GIVEN REQUEST: Please quote exactly the opening lines of the data, from the first line to the one where "from mathutils import" appears.

[Start of DATA EXCERPT]

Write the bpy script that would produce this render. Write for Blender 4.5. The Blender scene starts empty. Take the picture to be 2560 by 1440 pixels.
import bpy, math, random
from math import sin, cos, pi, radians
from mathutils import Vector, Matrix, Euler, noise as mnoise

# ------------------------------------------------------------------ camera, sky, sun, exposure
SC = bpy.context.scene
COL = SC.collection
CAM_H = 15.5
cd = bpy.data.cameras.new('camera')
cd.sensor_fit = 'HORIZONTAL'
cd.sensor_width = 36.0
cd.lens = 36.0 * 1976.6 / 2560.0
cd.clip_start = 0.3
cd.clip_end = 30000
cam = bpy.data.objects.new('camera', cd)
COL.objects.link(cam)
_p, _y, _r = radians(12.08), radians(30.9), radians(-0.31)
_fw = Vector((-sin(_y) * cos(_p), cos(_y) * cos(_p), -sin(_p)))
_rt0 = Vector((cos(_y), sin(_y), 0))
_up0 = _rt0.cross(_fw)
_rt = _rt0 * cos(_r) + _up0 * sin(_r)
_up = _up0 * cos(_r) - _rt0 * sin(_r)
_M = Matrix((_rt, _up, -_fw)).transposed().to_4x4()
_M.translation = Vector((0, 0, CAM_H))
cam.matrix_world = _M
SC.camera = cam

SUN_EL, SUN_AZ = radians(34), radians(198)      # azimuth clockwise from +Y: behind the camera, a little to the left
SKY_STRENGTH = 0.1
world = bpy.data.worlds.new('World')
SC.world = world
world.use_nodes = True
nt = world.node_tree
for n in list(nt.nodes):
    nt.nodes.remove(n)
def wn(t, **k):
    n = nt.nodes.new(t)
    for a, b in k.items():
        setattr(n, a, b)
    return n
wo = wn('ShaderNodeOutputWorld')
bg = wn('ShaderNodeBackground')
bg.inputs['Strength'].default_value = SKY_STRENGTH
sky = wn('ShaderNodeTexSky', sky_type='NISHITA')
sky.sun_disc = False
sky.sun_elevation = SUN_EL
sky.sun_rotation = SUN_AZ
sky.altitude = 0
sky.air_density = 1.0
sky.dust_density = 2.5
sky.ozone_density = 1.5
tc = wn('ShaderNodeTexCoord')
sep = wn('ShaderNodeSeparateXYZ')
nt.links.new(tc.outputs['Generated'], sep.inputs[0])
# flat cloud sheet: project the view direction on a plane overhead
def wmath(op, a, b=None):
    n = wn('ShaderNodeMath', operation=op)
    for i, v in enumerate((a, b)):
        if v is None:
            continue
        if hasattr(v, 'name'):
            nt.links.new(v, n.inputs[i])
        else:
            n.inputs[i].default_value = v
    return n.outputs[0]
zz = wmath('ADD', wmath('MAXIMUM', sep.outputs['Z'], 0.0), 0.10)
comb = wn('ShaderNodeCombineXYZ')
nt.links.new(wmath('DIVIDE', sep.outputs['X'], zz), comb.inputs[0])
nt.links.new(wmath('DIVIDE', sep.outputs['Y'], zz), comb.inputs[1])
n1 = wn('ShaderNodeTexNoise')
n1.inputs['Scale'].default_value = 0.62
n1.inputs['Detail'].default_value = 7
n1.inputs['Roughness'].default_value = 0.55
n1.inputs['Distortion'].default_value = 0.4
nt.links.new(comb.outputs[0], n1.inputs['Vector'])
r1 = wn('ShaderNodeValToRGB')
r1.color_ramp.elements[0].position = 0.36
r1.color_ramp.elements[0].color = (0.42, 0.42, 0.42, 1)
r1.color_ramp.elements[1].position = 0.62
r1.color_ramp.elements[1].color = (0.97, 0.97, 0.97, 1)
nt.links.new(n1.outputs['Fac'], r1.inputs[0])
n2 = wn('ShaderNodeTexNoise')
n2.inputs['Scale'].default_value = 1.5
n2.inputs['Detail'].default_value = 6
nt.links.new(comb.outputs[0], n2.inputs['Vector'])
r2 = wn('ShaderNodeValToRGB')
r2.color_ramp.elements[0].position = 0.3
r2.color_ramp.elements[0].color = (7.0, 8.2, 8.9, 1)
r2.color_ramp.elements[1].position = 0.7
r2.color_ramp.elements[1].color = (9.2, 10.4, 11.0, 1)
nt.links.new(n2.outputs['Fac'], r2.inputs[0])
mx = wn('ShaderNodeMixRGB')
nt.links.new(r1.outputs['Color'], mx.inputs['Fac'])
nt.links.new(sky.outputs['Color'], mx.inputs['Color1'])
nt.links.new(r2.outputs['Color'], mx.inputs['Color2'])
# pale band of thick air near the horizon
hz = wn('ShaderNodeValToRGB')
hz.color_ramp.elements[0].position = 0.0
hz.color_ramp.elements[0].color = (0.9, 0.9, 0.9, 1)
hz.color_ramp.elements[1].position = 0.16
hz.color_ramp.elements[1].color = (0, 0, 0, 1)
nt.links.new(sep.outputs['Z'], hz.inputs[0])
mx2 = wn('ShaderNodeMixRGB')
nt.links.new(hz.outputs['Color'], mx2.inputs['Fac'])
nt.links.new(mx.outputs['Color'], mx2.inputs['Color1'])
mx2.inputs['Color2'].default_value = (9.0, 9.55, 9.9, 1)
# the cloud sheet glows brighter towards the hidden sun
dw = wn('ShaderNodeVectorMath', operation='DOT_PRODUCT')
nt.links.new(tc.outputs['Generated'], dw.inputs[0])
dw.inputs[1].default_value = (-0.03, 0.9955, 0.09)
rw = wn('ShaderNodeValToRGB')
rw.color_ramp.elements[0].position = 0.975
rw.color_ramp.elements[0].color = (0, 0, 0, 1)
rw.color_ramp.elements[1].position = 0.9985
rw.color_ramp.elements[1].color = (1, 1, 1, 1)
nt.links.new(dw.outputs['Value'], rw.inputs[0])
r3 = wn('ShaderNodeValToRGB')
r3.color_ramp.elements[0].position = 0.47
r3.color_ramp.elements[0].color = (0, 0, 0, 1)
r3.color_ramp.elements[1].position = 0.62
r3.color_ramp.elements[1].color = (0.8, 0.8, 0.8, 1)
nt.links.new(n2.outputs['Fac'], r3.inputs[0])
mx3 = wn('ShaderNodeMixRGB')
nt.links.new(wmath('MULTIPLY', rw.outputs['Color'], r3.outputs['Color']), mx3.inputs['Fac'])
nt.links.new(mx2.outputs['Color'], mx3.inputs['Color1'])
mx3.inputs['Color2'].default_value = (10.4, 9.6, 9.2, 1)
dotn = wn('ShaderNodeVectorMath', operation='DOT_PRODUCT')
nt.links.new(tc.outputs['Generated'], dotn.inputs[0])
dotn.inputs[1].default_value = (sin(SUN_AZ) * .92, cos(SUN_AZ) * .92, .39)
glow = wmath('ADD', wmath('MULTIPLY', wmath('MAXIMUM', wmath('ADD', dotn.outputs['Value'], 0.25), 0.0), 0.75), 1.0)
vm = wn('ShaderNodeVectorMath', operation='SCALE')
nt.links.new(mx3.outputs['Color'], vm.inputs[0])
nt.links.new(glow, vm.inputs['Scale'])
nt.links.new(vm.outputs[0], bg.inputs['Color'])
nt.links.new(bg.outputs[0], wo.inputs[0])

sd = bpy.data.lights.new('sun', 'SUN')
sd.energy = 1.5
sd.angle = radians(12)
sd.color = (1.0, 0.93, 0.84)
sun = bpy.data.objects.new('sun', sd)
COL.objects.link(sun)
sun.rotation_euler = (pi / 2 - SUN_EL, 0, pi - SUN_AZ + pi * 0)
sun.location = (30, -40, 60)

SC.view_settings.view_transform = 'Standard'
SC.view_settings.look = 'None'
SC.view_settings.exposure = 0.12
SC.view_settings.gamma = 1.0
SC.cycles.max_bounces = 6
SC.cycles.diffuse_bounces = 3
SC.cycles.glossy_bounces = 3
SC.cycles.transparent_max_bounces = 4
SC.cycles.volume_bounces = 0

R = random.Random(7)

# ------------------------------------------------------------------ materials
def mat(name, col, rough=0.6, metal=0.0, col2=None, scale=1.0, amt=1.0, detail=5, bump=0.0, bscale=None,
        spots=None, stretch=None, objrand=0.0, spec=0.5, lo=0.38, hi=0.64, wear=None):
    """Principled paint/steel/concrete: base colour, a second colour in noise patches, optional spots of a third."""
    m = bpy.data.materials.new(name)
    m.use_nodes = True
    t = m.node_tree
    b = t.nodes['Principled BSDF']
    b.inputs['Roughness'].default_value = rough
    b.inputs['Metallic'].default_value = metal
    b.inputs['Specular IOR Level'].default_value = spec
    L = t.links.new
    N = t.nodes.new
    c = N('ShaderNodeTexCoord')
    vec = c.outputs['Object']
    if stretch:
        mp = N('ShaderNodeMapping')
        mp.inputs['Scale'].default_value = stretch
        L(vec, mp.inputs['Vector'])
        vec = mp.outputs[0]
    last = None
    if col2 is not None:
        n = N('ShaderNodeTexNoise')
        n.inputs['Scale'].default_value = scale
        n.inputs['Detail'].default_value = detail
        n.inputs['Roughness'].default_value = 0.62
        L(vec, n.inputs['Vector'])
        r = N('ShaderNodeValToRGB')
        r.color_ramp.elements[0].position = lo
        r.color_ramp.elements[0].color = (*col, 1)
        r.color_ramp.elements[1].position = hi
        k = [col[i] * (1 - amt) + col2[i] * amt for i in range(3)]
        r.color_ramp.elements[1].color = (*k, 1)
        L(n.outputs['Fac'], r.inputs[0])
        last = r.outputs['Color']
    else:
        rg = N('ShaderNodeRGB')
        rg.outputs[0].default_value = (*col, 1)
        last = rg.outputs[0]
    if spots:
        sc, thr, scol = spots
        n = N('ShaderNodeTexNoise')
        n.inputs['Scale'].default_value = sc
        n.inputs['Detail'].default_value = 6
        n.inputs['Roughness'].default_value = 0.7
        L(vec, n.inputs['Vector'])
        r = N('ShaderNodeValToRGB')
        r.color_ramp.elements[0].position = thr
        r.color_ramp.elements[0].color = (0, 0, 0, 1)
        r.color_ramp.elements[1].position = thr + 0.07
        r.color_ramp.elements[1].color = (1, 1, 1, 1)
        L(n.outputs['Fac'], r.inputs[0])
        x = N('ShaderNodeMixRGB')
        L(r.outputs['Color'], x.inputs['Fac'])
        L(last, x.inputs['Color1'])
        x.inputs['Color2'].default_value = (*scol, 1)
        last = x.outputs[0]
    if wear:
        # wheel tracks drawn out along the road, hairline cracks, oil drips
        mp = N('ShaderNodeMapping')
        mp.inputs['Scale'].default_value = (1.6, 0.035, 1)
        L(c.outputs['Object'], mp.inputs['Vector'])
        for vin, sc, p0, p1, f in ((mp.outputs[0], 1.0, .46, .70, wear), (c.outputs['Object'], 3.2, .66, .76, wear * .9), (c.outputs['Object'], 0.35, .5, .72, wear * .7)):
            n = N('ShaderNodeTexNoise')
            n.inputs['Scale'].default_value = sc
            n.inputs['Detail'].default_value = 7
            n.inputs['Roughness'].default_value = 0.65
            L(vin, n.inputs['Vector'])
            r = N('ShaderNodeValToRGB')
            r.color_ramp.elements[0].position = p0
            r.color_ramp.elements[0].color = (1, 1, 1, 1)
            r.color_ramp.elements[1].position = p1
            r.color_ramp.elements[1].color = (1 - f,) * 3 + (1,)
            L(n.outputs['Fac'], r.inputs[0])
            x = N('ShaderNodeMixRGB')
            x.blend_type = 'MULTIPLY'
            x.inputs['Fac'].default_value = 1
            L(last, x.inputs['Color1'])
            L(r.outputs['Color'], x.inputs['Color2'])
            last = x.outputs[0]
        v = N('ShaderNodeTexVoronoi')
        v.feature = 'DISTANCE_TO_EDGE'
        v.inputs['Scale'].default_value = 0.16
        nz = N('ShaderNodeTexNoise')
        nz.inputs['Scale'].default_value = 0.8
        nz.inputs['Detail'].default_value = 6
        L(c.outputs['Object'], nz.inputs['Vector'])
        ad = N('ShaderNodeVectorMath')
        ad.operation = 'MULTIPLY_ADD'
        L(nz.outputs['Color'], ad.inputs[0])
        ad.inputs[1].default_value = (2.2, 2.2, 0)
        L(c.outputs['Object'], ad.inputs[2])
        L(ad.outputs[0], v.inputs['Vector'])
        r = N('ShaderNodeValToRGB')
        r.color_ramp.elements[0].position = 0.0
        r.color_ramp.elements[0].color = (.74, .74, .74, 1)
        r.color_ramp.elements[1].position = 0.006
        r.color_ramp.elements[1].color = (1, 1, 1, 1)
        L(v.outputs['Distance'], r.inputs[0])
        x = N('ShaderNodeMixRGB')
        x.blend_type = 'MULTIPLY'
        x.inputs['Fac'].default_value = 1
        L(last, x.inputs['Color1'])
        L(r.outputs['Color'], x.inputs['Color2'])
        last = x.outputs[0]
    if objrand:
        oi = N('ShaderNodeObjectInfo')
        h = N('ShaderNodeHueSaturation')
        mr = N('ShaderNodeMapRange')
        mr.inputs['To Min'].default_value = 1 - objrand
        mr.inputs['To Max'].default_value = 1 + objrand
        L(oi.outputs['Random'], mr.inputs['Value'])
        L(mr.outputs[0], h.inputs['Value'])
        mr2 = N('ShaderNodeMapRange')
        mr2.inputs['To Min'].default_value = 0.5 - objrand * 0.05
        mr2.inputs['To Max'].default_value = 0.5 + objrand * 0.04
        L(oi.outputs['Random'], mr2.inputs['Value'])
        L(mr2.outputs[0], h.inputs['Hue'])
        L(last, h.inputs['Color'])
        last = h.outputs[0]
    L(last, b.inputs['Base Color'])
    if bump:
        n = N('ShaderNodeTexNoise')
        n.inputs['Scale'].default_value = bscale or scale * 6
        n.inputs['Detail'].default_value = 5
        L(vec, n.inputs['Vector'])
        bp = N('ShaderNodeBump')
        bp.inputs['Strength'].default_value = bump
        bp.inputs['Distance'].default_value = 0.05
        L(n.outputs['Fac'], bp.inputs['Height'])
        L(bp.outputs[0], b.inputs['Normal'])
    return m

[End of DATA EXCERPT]

ANSWER TO THE EXERCISE:
Write the bpy script that would produce this render. Write for Blender 4.5. The Blender scene starts empty. Take the picture to be 2560 by 1440 pixels.
import bpy, math, random
from math import sin, cos, pi, radians
from mathutils import Vector, Matrix, Euler, noise as mnoise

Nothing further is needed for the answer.